The program flows through a clear set of phases: initialisation, main flight loop, landing detection, and outcome handling. Line 20–40 set up score and lives; lines 50–110 draw the play field; lines 120–240 form the main game loop; and lines 250–300 handle thruster firing. Outcomes branch to landing success (310), crash (380), fuel exhaustion (510), or game over (480).

Variables

Variable	Role
S	Player score
M	Lives remaining (starts at 2)
A	Lander row position (vertical)
B	Lander column position (horizontal)
L	Downward velocity (gravity accumulator)
K	Thruster presses used (fuel counter)
Z	Flag: 1 = crash reached via fuel-out path

Physics and Game Loop

Gravity is implemented by incrementing L by 0.5 each iteration at line 180, then adding L to the row coordinate A at line 200. This gives a simple parabolic fall. Firing the thruster (key "0") reduces velocity by 2.3 (line 260), but only if L>0, capping deceleration so the craft cannot gain upward momentum. Horizontal movement at line 230 uses the boolean arithmetic idiom: INKEY$="8" evaluates to 1 or 0, making left/right movement a single expression rather than branching IF statements. Fuel is limited to 20 thruster burns (K=20 triggers the fuel-out routine at line 510).

Sprite and Terrain Rendering

The lander sprite at line 150 uses ZX81 block graphics: \.'\ and \'.\ produce a small two-character-wide graphic resembling a lander body with legs. The terrain at lines 100–110 is drawn once per life using slash characters for craggy ground and a row of block graphic characters for the surface. The flat landing pad is implicitly at column 12, enforced by the check B<>12 at line 310.

Landing and Crash Detection

A successful landing requires three simultaneous conditions checked at lines 310–320: the lander must be at row 18, at column 12, and arriving at speed L<=1.5. The score bonus at line 350 is 1500 + (K*100), rewarding fuel efficiency. A further 1500-point bonus is granted if the lander arrives at the minimum possible speed (L=.1, set by line 330 as a floor). The crash animation at lines 390–410 prints asterisks in a cross pattern to simulate an explosion.

Fuel Exhaustion Path

When fuel runs out (K=20), execution jumps to line 510, which displays a message then falls through a FOR loop (lines 530–550) that drops the lander to the surface row by row. The flag Z is then set to 1 at line 560, and the crash routine is entered at line 390. Inside the crash handler, line 420 checks Z=1 to skip the speed-display message, since the fuel-out scenario already printed its own outcome text.

Notable Techniques and Anomalies

• Boolean arithmetic for horizontal movement (line 230) is a compact ZX81 BASIC idiom avoiding two separate IF branches.
• SLOW mode at line 70 is used deliberately to introduce display timing delay, serving as a frame-rate limiter without a PAUSE loop.
• The INT(A)>=18 guard at line 220 prevents floating-point accumulation from pushing A past the screen boundary before the landing check at line 170.
• At line 330, the condition L*10<0 is always false since L>=0 throughout normal play; this line effectively never fires, meaning the minimum speed floor of 0.1 is never applied.

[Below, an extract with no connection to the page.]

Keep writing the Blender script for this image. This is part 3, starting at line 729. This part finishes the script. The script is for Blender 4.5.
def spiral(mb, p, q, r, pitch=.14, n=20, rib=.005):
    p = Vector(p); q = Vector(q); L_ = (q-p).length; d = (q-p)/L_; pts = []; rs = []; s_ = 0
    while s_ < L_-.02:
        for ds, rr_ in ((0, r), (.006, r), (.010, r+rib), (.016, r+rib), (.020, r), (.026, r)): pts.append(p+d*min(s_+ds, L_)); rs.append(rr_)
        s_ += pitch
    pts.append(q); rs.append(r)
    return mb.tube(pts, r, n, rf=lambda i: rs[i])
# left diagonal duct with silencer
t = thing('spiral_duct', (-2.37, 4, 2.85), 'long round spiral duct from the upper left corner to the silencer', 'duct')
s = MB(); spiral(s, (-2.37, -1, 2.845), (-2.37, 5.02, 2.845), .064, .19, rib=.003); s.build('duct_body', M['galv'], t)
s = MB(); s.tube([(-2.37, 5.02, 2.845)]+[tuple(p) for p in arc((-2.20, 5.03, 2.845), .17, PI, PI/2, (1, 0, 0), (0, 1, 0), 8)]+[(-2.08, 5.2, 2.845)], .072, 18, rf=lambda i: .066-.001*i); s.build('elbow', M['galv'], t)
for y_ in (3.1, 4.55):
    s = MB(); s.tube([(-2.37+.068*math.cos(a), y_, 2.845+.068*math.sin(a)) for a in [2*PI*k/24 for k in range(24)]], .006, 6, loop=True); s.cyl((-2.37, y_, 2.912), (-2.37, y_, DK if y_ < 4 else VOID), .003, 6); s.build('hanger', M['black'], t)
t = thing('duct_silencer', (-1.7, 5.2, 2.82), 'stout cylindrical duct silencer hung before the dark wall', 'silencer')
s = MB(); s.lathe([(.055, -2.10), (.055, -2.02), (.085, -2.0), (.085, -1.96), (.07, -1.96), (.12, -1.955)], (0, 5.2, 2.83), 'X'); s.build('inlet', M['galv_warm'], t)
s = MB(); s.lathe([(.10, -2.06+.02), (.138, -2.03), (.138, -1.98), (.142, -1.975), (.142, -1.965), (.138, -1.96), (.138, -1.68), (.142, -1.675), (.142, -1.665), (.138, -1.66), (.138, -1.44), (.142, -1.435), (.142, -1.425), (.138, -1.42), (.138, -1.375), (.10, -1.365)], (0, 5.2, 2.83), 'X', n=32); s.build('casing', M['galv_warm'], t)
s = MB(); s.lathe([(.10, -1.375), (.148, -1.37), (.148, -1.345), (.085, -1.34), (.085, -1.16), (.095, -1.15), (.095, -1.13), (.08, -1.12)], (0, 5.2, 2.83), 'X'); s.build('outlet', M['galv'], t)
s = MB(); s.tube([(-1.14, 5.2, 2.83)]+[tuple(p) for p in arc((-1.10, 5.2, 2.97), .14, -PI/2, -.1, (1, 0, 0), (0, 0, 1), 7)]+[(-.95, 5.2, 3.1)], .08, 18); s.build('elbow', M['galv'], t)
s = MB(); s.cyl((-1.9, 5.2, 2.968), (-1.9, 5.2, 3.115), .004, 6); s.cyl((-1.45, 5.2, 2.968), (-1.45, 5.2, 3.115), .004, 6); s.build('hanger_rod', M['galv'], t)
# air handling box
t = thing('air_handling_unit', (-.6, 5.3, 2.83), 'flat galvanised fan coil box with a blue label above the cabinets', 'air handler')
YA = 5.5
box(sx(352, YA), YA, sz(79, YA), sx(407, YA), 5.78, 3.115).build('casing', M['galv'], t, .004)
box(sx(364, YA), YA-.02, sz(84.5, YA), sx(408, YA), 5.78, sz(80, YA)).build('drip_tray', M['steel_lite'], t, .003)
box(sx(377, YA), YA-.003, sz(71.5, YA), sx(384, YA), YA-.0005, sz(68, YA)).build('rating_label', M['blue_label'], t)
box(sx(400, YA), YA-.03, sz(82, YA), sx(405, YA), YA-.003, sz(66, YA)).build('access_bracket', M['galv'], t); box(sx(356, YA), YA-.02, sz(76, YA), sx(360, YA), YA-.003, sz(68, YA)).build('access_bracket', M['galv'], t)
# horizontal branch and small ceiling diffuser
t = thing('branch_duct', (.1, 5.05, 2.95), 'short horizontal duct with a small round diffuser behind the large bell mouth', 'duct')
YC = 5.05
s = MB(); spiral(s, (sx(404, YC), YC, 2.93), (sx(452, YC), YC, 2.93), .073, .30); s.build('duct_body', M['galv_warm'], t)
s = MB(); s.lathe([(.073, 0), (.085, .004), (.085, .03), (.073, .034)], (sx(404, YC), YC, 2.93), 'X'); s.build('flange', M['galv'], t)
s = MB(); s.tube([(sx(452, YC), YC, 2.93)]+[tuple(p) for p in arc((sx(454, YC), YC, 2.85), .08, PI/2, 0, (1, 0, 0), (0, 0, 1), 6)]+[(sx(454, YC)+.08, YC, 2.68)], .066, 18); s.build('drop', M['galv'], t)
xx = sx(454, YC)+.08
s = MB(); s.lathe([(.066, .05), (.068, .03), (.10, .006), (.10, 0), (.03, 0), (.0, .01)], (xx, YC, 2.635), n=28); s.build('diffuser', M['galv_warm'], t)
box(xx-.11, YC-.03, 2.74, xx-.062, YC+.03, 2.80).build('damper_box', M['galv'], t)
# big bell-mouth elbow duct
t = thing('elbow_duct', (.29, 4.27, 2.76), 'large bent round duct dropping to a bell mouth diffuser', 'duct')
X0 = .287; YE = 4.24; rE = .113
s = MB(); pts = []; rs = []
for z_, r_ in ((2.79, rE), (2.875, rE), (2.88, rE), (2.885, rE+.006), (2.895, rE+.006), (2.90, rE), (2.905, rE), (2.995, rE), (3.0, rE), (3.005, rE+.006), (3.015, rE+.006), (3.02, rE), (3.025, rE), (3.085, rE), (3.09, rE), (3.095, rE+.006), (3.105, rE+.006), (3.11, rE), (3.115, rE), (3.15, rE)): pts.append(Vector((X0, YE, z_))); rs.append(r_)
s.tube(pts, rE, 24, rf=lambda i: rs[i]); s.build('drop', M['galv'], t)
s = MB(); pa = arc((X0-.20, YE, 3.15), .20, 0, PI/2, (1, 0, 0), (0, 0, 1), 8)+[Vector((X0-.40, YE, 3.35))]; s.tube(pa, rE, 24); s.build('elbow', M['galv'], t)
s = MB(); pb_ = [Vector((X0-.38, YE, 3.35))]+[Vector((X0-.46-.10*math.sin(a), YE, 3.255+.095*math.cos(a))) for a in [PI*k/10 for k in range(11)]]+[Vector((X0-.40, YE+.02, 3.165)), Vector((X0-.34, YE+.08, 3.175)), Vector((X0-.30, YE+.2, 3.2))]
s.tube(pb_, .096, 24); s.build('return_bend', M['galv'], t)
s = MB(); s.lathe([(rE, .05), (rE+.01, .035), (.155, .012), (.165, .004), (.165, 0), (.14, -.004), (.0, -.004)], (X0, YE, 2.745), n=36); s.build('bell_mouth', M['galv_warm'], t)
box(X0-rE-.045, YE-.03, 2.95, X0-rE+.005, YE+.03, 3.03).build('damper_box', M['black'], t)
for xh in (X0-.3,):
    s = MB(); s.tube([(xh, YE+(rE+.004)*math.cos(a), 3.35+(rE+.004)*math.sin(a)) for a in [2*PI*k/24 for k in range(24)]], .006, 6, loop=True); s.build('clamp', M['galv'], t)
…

This appears to be a latent bug — the intended condition was likely L*10<=0 or simply L<=0.
• Similarly, line 430 uses L*17<0 to conditionally add to L before displaying crash speed; since L cannot be negative here, this condition is also always false, meaning the speed display is always the raw accumulated velocity.
• The lander starting column equals the starting row (B=A=3, line 140), meaning each new life always begins at the same position.